Second, the inherent defects of the US election system cannot prevent a radical candidate like Trump to win the primary election. The de facto two-party system and the winner-takes-all delegates counting system make the radical candidates more popular in the primary. Therefore, the moderate and rational candidates could not stand out without support from the more extreme voters in the early races. In the primary elections, the two party’s national conventions can actually function as the goal-keeper. Together with the electoral college, the party’s national conventions are designed to work as the cooling system, which was created by the founding fathers of the US to prevent a demagog from hijacking the public and winning the race. In fact, the Republican National Committee could easily have adjusted the rules and prevented controversial Trump from being nominated. However, the RNC chose not because the anti-establishment sentiment was so strong that the traditional candidates like Jeb Bush and Marco Rubio would have less chance to win, and the GOP could not find any capable alternative to replace Trump in such a short time. So they had to accept the hard reality and stand behind Trump to fight against Hillary Clinton.
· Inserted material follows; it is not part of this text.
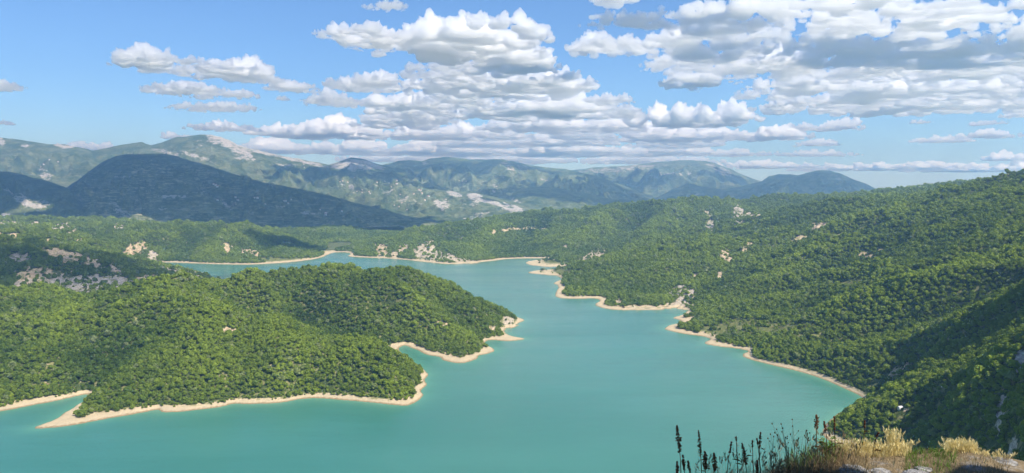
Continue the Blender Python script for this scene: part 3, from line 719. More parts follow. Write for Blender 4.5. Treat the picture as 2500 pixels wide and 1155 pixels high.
def build_village():
    deps = bpy.context.evaluated_depsgraph_get()
    trees = [BVHTree.FromObject(o, deps) for o in COL.objects if o.name.split('.')[0] == 'mountain']
    me = boxes_mesh('house', [(-7, 7, -5, 5, -5, 6)])
    me.materials.append(WALL); me.materials.append(ROOF_RED)
    g = gable('r', 14, 10, 6.02, 3.2, 0.8)
    bm = bmesh.new(); bm.from_mesh(me); k = len(bm.faces); bm.from_mesh(g); bm.faces.ensure_lookup_table()
    for f in bm.faces[k:]:
        f.material_index = 1
    bm.to_mesh(me); bm.free()
    spots = [(955, 450, 30, 8, 7), (895, 468, 26, 8, 5), (1015, 470, 40, 10, 8), (845, 440, 25, 6, 4), (1050, 487, 30, 9, 5), (970, 500, 30, 8, 4), (600, 490, 60, 18, 6), (690, 490, 30, 6, 4), (520, 452, 30, 8, 3), (120, 400, 40, 10, 4), (1120, 440, 30, 10, 3), (800, 520, 60, 12, 4), (760, 405, 30, 8, 2)]
    first = True
    for (u, v, a, b, n) in spots:
        for _ in range(n):
            dx, dy, dz = ray(u + rng.normal(0, a * 0.6), v + rng.normal(0, b * 0.6))
            best = None
            for t in trees:
                hit = t.ray_cast(Vector((0, 0, CAM_H)), Vector((float(dx), float(dy), float(dz))).normalized())
                if hit[0] is not None and (best is None or hit[3] < best[3]):
                    best = hit
            if best is None:
                continue
            o = bpy.data.objects.new('house', me)
            COL.objects.link(o)
            o.location = best[0]
            o.rotation_euler = (0, 0, rng.uniform(-0.6, 0.6))
            o.scale = (rng.uniform(0.7, 1.2),) * 3
            tag(o, 'tiny pale village house with red roof scattered over the far mountain slopes', 'house', 'village houses on the far slopes')
build_village()

def build_pylons():
    st = plain('galvanised_steel', (0.42, 0.43, 0.44), 0.5)
    for (u, v, H, lab) in [(1085, 588, 24, 'thin steel pylon on the wooded rise above the pale shore cliffs'), (1248, 606, 22, 'thin steel pylon among trees near the far shore inlet')]:
        x, y, z = ground_hit(u, v, 2700)
        p = tag(empty('pylon', (x, y, z), 0.4), lab, 'pylon')
        V, Fc = [], []
        def bar(a, b, r):
            a, b = np.array(a, float), np.array(b, float)
            d = (b - a) / np.linalg.norm(b - a); s = np.cross(d, (0.3, 0.8, 0.5)); s /= np.linalg.norm(s); t = np.cross(d, s)
            n = len(V)
            for q in (a, b):
                V.extend([tuple(q + r * (math.cos(k * 2.094) * s + math.sin(k * 2.094) * t)) for k in range(3)])
            Fc.extend([(n + k, n + (k + 1) % 3, n + 3 + (k + 1) % 3, n + 3 + k) for k in range(3)])
        for sx in (-1, 1):
            for sy in (-1, 1):
                bar((2.2 * sx, 2.2 * sy, -1), (0.4 * sx, 0.4 * sy, H), 0.14)
        for k in range(6):
            w0, w1 = 2.2 - 1.8 * k / 6, 2.2 - 1.8 * (k + 1) / 6
            for sx, sy in ((1, 1), (1, -1), (-1, -1), (-1, 1)):
                bar((w0 * sx, w0 * sy, H * k / 6), (w1 * -sy, w1 * sx, H * (k + 1) / 6), 0.08)
        link('tower', mesh_from('tower', V, Fc, False), st, p)
        V, Fc = [], []
        for h in (H * 0.72, H * 0.84, H * 0.95):
            bar((-3.6, 0, h), (3.6, 0, h), 0.12); bar((-3.6, 0, h), (0, 0, h + 1.2), 0.08); bar((3.6, 0, h), (0, 0, h + 1.2), 0.08)
        link('cross_arm', mesh_from('cross_arm', V, Fc, False), st, p)
build_pylons()
# ------------------------------------------------------------------ woodland
def leaf_material():
    m = NT('tree_leaves')
    t = m.attr('tint', 'INSTANCER')
    pale = m.attr('pale', 'INSTANCER')
    lf = m.attr('leaf')
    r = m.n('ValToRGB')
    e = r.color_ramp.elements
    e[0].position, e[0].color = 0.0, (0.055, 0.098, 0.021, 1)
    e[1].position, e[1].color = 1.0, (0.29, 0.37, 0.046, 1)
    for p, c in ((0.35, (0.117, 0.178, 0.028, 1)), (0.65, (0.206, 0.270, 0.040, 1))):
        q = e.new(p); q.color = c
    m.set(r.inputs[0], m.math('ADD', t, m.math('MULTIPLY', m.math('SUBTRACT', lf, 0.5), 0.30)))
    c = m.mix(pale, r.outputs[0], (0.30, 0.33, 0.17))
    d = m.n('BsdfDiffuse'); m.set(d.inputs[0], c)
    tr = m.n('BsdfTranslucent'); m.set(tr.inputs[0], m.mix(0.5, c, (0.2, 0.30, 0.03)))
    mx = m.n('MixShader'); mx.inputs[0].default_value = 0.38
    m.t.links.new(d.outputs[0], mx.inputs[1]); m.t.links.new(tr.outputs[0], mx.inputs[2])
    m.t.links.new(mx.outputs[0], m.out.inputs[0])
    return m.mat
LEAF_MAT = leaf_material()
def bark_material():
    m = NT('bark')
    n = m.noise(m.pos((3, 3, 0.6)), 2.0, 4, 0.6)
    m.principled(m.mix(n, (0.06, 0.045, 0.03), (0.16, 0.13, 0.10)), 0.95, 0.1, m.bump(n, 0.5, 0.1))
    return m.mat
BARK = bark_material()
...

Third, democracy had to yield to populism when the party was hijacked by the radical politician. The nomination of Trump clearly showed that GOP was not able to control the process of election. Nor could GOP abandon the radical candidate, but rather had to flow with the populist trend. Thus, democracy had been distorted and did not reflect the people’s will, and they would not benefit from the result either. In the post-Cold War era, globalization has hastened the economic inequality. The financial crisis just made the middle class shrink and the lower classes more discontent. Politically, ever since Clinton administration, party politics has widen the gap between the elites and the grassroots. Politicians made irresponsible promises for sake of election, but broke their word after being elected. It resulted in the overwhelming anti-establishment sentiment in this election year. Trump is very smart in making good use of the sentiment and succeeded in a hostile takeover of the Republican party.

Finally, no matter whether Trump wins the election or not, we are seeing the failure of US democracy. Even if he failed, which seems to be quite possible considering his drifting polls, he has irreversibly damaged the US democracy with his radical rhetoric. Meanwhile, Trump has forced Americans to face the inconvenient truth of their democracy and the dark side of US society. The discrimination against the minority groups, the disparity between the rich and the poor and the money politics would not disappear just because the mainstream chooses to ignore them. Because there is big donors’ manipulation of the election, both party candidates called for reform of the campaign finance rules; and because there is the unchecked influence of interest groups upon the government’s policy making, both candidates promised to restrain the lobbyists’ role in the government. In the 2016 presidential election, the right wing and the left wing have reached one important consensus: That is, the special interest groups have “hijacked” the government and the US needs political reform.